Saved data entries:
====

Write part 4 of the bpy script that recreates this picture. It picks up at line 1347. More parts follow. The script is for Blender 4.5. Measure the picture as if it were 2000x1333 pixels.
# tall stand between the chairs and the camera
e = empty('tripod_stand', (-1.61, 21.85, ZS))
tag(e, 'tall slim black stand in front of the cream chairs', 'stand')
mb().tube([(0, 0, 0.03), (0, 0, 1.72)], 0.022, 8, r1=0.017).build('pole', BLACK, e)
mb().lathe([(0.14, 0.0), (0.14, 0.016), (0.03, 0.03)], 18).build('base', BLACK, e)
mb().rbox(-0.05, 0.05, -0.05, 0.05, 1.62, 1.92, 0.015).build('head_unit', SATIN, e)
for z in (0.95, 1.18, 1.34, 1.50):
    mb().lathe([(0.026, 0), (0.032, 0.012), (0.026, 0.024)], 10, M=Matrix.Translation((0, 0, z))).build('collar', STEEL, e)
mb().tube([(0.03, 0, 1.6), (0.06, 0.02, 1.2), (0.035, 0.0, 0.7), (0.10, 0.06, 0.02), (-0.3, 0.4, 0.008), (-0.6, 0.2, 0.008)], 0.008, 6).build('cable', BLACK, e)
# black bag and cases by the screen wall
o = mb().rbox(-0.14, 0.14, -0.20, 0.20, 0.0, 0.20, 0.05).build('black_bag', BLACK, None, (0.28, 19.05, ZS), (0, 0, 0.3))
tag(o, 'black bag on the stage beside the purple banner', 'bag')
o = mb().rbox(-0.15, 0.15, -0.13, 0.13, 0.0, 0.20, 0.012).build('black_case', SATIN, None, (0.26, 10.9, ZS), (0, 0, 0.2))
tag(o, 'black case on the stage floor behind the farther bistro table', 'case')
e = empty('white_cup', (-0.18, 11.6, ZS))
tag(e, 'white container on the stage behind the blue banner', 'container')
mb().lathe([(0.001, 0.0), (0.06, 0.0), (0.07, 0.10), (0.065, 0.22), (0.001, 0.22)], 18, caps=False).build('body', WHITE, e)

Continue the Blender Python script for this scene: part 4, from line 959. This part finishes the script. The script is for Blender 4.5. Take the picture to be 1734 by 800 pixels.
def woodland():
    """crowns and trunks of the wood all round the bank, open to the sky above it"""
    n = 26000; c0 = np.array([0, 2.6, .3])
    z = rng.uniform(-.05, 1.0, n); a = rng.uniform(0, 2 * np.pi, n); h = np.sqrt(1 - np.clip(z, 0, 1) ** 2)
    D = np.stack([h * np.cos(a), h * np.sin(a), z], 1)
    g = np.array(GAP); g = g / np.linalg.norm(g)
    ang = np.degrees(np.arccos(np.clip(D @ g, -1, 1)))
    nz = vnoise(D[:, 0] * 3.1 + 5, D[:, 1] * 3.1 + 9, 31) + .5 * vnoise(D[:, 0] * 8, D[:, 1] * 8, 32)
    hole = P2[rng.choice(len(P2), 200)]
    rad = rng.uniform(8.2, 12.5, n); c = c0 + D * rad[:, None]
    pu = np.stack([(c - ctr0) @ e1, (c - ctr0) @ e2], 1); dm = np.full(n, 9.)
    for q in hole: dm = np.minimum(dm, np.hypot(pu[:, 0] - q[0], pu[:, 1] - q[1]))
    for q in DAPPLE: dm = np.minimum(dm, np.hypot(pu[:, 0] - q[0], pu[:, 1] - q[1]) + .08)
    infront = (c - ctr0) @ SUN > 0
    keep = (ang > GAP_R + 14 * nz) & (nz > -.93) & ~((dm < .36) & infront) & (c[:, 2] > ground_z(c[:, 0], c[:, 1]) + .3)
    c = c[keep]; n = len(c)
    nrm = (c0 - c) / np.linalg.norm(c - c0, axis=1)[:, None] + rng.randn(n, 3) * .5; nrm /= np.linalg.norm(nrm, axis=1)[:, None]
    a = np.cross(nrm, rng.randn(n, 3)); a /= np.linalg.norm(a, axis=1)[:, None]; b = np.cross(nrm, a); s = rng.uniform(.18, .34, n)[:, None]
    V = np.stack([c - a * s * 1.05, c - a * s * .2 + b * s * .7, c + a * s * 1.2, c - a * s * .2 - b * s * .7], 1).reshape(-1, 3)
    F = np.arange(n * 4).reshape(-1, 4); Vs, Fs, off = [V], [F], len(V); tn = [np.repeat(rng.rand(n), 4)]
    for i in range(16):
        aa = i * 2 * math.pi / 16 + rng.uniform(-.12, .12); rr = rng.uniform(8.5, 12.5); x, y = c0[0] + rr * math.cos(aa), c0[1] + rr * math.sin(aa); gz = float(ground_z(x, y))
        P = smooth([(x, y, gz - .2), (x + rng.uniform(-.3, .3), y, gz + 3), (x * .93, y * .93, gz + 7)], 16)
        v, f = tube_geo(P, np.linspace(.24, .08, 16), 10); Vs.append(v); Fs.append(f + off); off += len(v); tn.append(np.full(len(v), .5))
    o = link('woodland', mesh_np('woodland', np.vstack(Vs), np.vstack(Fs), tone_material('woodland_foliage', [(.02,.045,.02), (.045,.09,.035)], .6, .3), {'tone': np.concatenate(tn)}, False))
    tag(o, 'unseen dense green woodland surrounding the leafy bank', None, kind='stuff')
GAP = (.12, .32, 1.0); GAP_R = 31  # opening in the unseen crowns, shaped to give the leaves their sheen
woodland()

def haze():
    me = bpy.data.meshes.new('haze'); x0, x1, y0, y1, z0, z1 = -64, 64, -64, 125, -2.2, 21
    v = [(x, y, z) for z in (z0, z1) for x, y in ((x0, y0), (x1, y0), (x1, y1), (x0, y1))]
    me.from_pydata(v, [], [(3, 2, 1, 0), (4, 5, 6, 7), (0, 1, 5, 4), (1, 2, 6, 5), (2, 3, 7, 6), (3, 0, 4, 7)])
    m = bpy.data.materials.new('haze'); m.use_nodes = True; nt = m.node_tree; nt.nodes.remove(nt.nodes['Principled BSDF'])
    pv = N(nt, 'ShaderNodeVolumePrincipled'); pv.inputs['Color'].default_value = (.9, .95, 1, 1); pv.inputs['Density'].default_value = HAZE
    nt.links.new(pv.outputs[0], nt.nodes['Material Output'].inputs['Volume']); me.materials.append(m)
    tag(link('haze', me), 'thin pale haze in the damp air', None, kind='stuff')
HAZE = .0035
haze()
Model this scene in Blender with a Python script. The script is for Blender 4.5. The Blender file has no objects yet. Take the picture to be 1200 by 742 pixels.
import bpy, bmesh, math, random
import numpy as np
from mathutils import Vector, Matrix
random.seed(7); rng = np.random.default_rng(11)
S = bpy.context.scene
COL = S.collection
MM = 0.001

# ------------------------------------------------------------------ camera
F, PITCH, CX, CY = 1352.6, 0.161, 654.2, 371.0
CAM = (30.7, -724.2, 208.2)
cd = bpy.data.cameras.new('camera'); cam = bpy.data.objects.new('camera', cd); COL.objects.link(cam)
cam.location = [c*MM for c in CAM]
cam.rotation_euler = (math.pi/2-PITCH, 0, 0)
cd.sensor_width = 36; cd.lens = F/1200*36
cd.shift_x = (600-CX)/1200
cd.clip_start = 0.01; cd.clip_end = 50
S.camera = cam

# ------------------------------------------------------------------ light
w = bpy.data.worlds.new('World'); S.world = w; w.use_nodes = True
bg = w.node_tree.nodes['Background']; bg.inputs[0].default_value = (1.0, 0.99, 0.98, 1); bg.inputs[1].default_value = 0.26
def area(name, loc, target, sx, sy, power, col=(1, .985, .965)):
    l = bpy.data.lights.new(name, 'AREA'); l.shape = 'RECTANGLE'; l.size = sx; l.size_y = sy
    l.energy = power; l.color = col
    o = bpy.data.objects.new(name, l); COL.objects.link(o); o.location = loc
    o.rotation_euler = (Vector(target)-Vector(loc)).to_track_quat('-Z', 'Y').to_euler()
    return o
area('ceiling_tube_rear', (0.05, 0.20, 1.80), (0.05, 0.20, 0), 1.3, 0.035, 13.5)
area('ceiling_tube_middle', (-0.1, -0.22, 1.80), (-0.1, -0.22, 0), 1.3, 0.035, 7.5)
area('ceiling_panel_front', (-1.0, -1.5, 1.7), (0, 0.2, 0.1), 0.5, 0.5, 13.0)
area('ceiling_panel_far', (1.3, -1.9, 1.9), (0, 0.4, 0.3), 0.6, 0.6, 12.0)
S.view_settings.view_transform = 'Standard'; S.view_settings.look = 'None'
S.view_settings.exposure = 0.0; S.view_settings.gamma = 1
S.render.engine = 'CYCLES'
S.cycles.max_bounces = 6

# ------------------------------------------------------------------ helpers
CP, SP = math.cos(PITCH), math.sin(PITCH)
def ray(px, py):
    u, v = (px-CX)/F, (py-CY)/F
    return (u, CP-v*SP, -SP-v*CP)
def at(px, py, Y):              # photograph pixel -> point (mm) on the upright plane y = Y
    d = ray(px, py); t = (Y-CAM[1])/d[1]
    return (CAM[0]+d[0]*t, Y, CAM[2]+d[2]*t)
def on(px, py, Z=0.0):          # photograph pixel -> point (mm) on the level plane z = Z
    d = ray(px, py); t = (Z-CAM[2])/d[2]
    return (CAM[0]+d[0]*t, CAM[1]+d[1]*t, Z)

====

Using the data above, reproduce exactly the lines from the line that contains "Model this scene" through the line that contains "S.cycles.max_bounces = 6", including both.

[ANSWER TO THE PROBLEM]
Model this scene in Blender with a Python script. The script is for Blender 4.5. The Blender file has no objects yet. Take the picture to be 1200 by 742 pixels.
import bpy, bmesh, math, random
import numpy as np
from mathutils import Vector, Matrix
random.seed(7); rng = np.random.default_rng(11)
S = bpy.context.scene
COL = S.collection
MM = 0.001

# ------------------------------------------------------------------ camera
F, PITCH, CX, CY = 1352.6, 0.161, 654.2, 371.0
CAM = (30.7, -724.2, 208.2)
cd = bpy.data.cameras.new('camera'); cam = bpy.data.objects.new('camera', cd); COL.objects.link(cam)
cam.location = [c*MM for c in CAM]
cam.rotation_euler = (math.pi/2-PITCH, 0, 0)
cd.sensor_width = 36; cd.lens = F/1200*36
cd.shift_x = (600-CX)/1200
cd.clip_start = 0.01; cd.clip_end = 50
S.camera = cam

# ------------------------------------------------------------------ light
w = bpy.data.worlds.new('World'); S.world = w; w.use_nodes = True
bg = w.node_tree.nodes['Background']; bg.inputs[0].default_value = (1.0, 0.99, 0.98, 1); bg.inputs[1].default_value = 0.26
def area(name, loc, target, sx, sy, power, col=(1, .985, .965)):
    l = bpy.data.lights.new(name, 'AREA'); l.shape = 'RECTANGLE'; l.size = sx; l.size_y = sy
    l.energy = power; l.color = col
    o = bpy.data.objects.new(name, l); COL.objects.link(o); o.location = loc
    o.rotation_euler = (Vector(target)-Vector(loc)).to_track_quat('-Z', 'Y').to_euler()
    return o
area('ceiling_tube_rear', (0.05, 0.20, 1.80), (0.05, 0.20, 0), 1.3, 0.035, 13.5)
area('ceiling_tube_middle', (-0.1, -0.22, 1.80), (-0.1, -0.22, 0), 1.3, 0.035, 7.5)
area('ceiling_panel_front', (-1.0, -1.5, 1.7), (0, 0.2, 0.1), 0.5, 0.5, 13.0)
area('ceiling_panel_far', (1.3, -1.9, 1.9), (0, 0.4, 0.3), 0.6, 0.6, 12.0)
S.view_settings.view_transform = 'Standard'; S.view_settings.look = 'None'
S.view_settings.exposure = 0.0; S.view_settings.gamma = 1
S.render.engine = 'CYCLES'
S.cycles.max_bounces = 6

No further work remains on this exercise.